Indigophoton
Senior Member (Voting Rights)
Nice article from a while back on the problems that arise in a field - psychology in this case - that has no theoretical framework,
http://osc.centerforopenscience.org/2013/11/20/theoretical-amnesia/
In the past few months, the Center for Open Science and its associated enterprises have gathered enormous support in the community of psychological scientists. While these developments are happy ones, in my view, they also cast a shadow over the field of psychology: clearly, many people think that the activities of the Center for Open Science, like organizing massive replication work and promoting preregistration, are necessary. That, in turn, implies that something in the current scientific order is seriously broken. I think that, apart from working towards improvements, it is useful to investigate what that something is.

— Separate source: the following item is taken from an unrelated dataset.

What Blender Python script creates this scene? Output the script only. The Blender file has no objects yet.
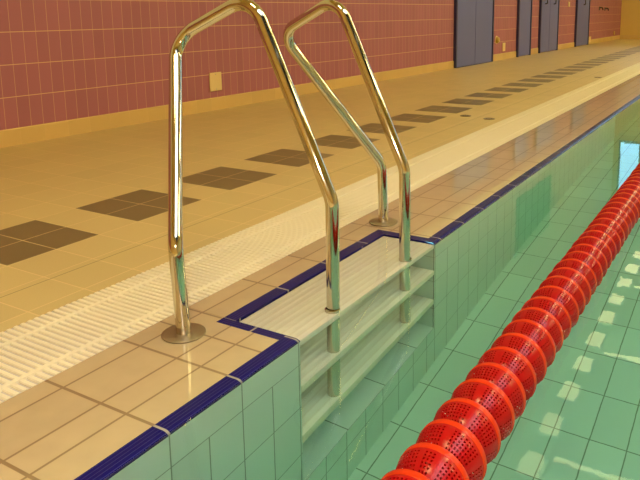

In this post, I want to point towards a factor that I think has received too little attention in the public debate; namely, the near absence of unambiguously formalized scientific theory in psychology.
Remind you of anyone?[With no theoretical basis] your scientific field becomes susceptible to the equivalent of what evolutionary theorists call free riders: people who capitalize on the invested honest work of others by consistently taking the moral shortcut. Free riders can come to rule a scientific field if two conditions are satisfied: (a) fame is bestowed on whoever dares to make the most adventurous claims (rather than the most defensible ones), and (b) it takes longer to falsify a bogus claim than it takes to become famous. If these conditions are satisfied, you can build your scientific career on a fad and get away with it. By the time they find out your work really doesn’t survive detailed scrutiny, you’re sitting warmly by the fire in the library of your National Academy of Sciences.